Could everyone get off their high horses, the OP is just asking about legal\tax issues. For all you know the father might love to move into a new house with 50k in his pocket.
 
I'm not suggesting he sell his house for no gain. Our house would be worth a bit more than his (probably about €450,000 - €500,000), warmer and more comfortable, cheaper to run and maintain, bigger rooms, plus he gets the original site back in his ownership. It's not like I'm asking him to give me €300K out of his own pocket. He would still own a 3 bedroom house with a very large garden, as he does now, except the house in question is more modern and more comfortable. Same neighbourhood, same friends, same local pub, same everything, just 50 yards to the right.

In any event, the "moral" aspect of the proposition is another day's discussion.
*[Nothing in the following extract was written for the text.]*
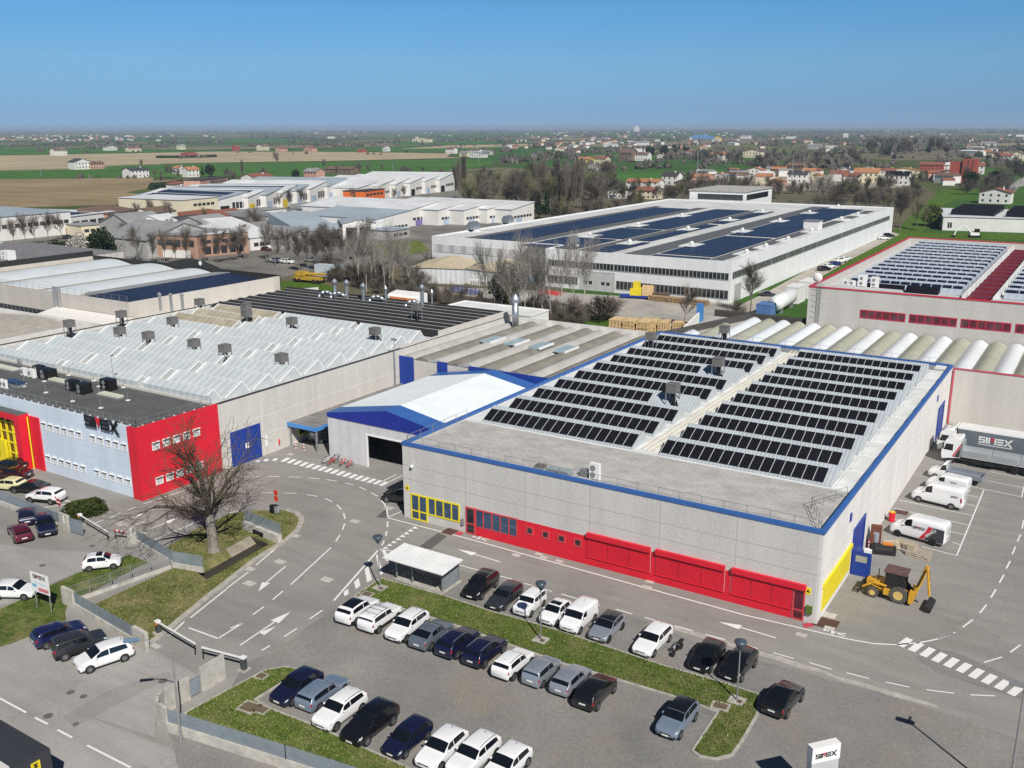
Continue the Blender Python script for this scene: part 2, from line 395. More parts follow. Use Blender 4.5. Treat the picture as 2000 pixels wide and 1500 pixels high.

What I wanted to know was would it be legal and would it be costly in taxes on either him or us?

I don't think you needed to explain that, it was fairly clear to me between the lines in the first post.

In any case is the house in your sole or joint names?

Based on the valuation you are looking at gift tax from you and your partner ( ?) to your parents. They are paying 289000 for a house worth 450000 to 500000.
 
Thanks for the explaination Vonga, I misunderstood your first post. Will your parents be upset if you move too far? How have you arrived at the valuations?
 
Thank you for your advice, Vanilla. Our house is in our joint names. Obviously, we would need to speak to a solicitor and/or tax expert to clarify all the implications before anything was set in motion. At the moment, this is a hypothetical proposition. Thank you all for your valuable input.
 
The two taxes I think will be an issue will be stamp duty and CAT. Based on your proposal you and your partner are giving a gift of a value of 161000 to 211000 to your parents. The valuation of your house will therefore be very important, as will what price you sell it at to your parents. They will also face stamp duty on the value of the house at the full rate.

For you, no tax on the as long as you sell while living there or within the first year of moving out and similarly for your parents sale as per previous.